Lonergan has not directed a feature since “Manchester by the Sea,” his 2016 drama starring Casey Affleck, Michelle Williams, and Lucas Hedges. The film became one of that year’s major awards players, earning Lonergan the Academy Award for Best Original Screenplay and landing six Oscar nominations overall, including Best Picture and Best Director. Before that, he directed “You Can Count on Me” and “Margaret,” two films whose reputations have only grown with time, particularly among viewers drawn to American dramas that are messy, deeply verbal, and emotionally precise.
“Tomorrow Is a Drag” also reunites Lonergan with a couple of familiar collaborators. Driver recently starred in the 2024 Off-Broadway revival of Lonergan’s play “Hold On to Me Darling,” while Broderick has a longer history with the filmmaker, including roles in “You Can Count on Me,” “Margaret,” and Lonergan’s stage work. Kirby and Plaza are new to the fold, at least on screen, and both suggest a slightly different charge for a Lonergan ensemble: Plaza’s deadpan edge and recent dramatic work, alongside Kirby’s controlled intensity, could make for a fascinating fit within his brand of comic discomfort and buried grief.
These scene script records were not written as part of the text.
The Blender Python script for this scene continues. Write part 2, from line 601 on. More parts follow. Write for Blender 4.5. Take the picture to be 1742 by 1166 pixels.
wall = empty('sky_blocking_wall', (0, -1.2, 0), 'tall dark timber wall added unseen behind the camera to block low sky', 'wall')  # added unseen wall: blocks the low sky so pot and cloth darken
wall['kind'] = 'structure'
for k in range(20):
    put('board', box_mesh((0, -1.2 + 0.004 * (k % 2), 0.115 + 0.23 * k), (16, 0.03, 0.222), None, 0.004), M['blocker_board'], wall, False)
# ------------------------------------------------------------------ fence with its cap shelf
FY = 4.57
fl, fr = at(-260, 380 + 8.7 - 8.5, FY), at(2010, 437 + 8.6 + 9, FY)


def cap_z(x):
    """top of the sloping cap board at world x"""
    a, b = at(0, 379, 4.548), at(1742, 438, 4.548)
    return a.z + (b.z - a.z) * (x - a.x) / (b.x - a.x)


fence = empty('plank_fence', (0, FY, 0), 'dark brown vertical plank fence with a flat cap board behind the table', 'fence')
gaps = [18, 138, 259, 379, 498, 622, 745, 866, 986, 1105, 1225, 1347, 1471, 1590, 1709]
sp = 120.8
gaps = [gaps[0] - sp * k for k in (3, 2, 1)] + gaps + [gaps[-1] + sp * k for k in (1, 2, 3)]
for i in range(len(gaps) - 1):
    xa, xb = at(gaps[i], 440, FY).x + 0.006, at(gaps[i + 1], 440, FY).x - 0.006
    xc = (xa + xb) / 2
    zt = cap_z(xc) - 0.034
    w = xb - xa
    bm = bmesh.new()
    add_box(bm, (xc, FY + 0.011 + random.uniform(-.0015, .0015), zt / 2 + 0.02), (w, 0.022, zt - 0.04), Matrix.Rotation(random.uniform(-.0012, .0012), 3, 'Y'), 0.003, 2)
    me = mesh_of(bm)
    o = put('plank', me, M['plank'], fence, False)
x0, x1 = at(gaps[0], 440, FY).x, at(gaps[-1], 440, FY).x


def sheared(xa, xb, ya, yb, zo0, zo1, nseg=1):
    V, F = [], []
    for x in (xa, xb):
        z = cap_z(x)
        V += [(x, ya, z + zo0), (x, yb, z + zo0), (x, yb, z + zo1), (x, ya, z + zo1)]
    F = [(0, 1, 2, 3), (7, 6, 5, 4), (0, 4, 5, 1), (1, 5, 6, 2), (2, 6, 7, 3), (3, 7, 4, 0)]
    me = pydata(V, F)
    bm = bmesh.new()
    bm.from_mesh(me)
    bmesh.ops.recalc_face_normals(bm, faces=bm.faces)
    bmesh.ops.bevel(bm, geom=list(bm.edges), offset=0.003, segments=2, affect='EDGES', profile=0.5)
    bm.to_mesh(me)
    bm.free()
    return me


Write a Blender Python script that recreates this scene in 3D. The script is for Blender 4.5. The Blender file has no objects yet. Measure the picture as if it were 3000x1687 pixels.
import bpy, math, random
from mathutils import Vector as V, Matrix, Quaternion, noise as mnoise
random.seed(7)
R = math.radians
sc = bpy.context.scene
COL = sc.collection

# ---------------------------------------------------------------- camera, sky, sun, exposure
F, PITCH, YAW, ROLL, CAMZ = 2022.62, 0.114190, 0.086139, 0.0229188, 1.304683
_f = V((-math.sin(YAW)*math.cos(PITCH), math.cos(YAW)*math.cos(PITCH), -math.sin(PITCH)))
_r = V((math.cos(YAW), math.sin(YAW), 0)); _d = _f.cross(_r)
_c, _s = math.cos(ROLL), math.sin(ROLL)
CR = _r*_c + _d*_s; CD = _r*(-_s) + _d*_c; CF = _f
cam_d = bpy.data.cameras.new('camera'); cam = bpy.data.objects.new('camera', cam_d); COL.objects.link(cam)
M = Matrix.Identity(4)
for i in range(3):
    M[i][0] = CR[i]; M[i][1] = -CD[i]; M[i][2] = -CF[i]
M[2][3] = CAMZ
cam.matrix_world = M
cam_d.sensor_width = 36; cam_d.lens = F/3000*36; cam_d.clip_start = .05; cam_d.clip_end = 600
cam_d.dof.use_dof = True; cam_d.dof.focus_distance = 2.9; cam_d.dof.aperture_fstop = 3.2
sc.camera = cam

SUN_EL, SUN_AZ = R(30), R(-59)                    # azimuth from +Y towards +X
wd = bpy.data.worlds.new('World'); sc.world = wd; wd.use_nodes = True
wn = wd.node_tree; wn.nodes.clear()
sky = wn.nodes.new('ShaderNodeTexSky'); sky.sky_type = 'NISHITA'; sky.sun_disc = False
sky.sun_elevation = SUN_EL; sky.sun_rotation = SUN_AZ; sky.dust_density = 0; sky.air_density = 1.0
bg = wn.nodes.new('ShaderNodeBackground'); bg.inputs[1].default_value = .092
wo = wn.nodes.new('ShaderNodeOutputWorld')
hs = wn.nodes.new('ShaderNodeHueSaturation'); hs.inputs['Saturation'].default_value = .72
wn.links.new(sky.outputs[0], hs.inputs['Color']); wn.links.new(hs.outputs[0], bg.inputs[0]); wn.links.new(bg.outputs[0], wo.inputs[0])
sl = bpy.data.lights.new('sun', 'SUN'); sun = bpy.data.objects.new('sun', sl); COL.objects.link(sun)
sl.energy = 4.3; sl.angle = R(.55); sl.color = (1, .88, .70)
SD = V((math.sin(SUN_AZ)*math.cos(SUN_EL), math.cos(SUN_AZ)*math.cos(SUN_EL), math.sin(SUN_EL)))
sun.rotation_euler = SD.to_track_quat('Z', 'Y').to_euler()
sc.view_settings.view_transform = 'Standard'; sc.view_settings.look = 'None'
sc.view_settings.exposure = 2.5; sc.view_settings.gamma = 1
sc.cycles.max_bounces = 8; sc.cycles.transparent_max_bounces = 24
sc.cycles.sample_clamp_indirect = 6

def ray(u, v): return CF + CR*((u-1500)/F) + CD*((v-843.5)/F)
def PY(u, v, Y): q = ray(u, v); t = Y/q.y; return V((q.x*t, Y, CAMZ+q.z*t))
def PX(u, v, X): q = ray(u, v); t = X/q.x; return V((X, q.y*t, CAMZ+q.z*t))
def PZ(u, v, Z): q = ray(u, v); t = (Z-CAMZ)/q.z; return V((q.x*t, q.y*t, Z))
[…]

Sara Murphy will produce the film through Fat City. No distributor or release date has been announced yet.
Lonergan’s films tend to take their time, both onscreen and off, but the scarcity is part of the weight. In a marketplace where “adult drama” often feels like a euphemism for something small and underfunded, a new Lonergan film with this cast is exactly the kind of Cannes-market news worth celebrating.